Pact contracts are easily turned into locally running API stubs. Pact contracts lack advanced features such as predicates that you might find in tools like mountebank, however they are useful for many situations - such as e2e tests with tools like Protractor and Karma.

To get started, from your consumer code base you have a number of ways to run your API stubs outlined below.

Docker

Assuming you have a local directory containing your pact files at ./pacts:

docker pull pactfoundation/pact-stub-server
docker run -t -p 8080:8080 -v "$(pwd)/pacts/:/app/pacts" pactfoundation/pact-stub-server -p 8080 -d pacts

# Test your stub endpoints
curl -v localhost:8080/some/api

That's it!

See the project page for all available options.

CLI Tools

Download the Ruby CLI Tools and install into your PATH.

Usage:
pact-stub-service PACT ...

Options:
-p, [--port=PORT] # Port on which to run the service
-h, [--host=HOST] # Host on which to bind the service
# Default: localhost
-l, [--log=LOG] # File to which to log output
-o, [--cors=CORS] # Support browser security in tests by responding to OPTIONS requests and adding CORS headers to mocked responses
[--ssl], [--no-ssl] # Use a self-signed SSL cert to run the service over HTTPS
[--sslcert=SSLCERT] # Specify the path to the SSL cert to use when running the service over HTTPS
[--sslkey=SSLKEY] # Specify the path to the SSL key to use when running the service over HTTPS

Description:
Start a stub service with the given pact file(s). Where multiple matching
interactions are found, the interactions will be sorted by response status,
and the first one will be returned. This may lead to some non-deterministic
behaviour. If you are having problems with this, please raise it on the
pact-dev google group, and we can discuss some potential enhancements. Note
that only versions 1 and 2 of the pact specification are currently supported.

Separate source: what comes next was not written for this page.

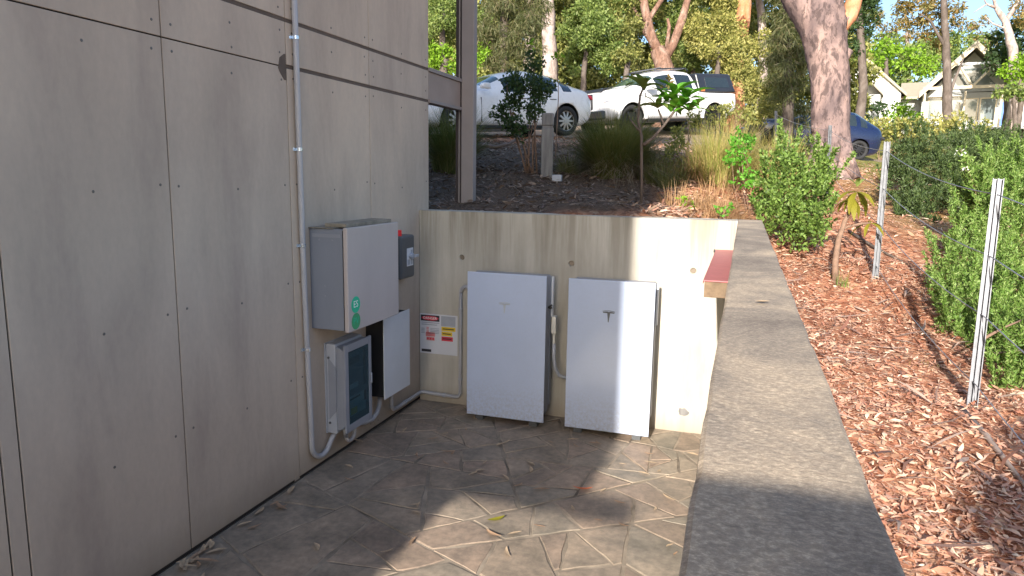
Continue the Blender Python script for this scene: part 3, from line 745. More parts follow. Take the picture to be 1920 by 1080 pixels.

Many of the language implementations will wrap the Ruby CLI Tools which contains the pact-stub-service command.

The location of this will differ across OS and implementation, but is fairly trivial to find, for example, in pact-js one can do the following to start stubs from npm run commands.

package.json:

"scripts": {
"stubs": "$(find . -name pact-stub-service | grep -e 'bin/pact-stub-service$' | head -n 1) ./pacts/foo-bar.json --port 8080"
}

Running npm run stubs will start a stub server on port 8080 for the given pact file(s) which you can then use for local development.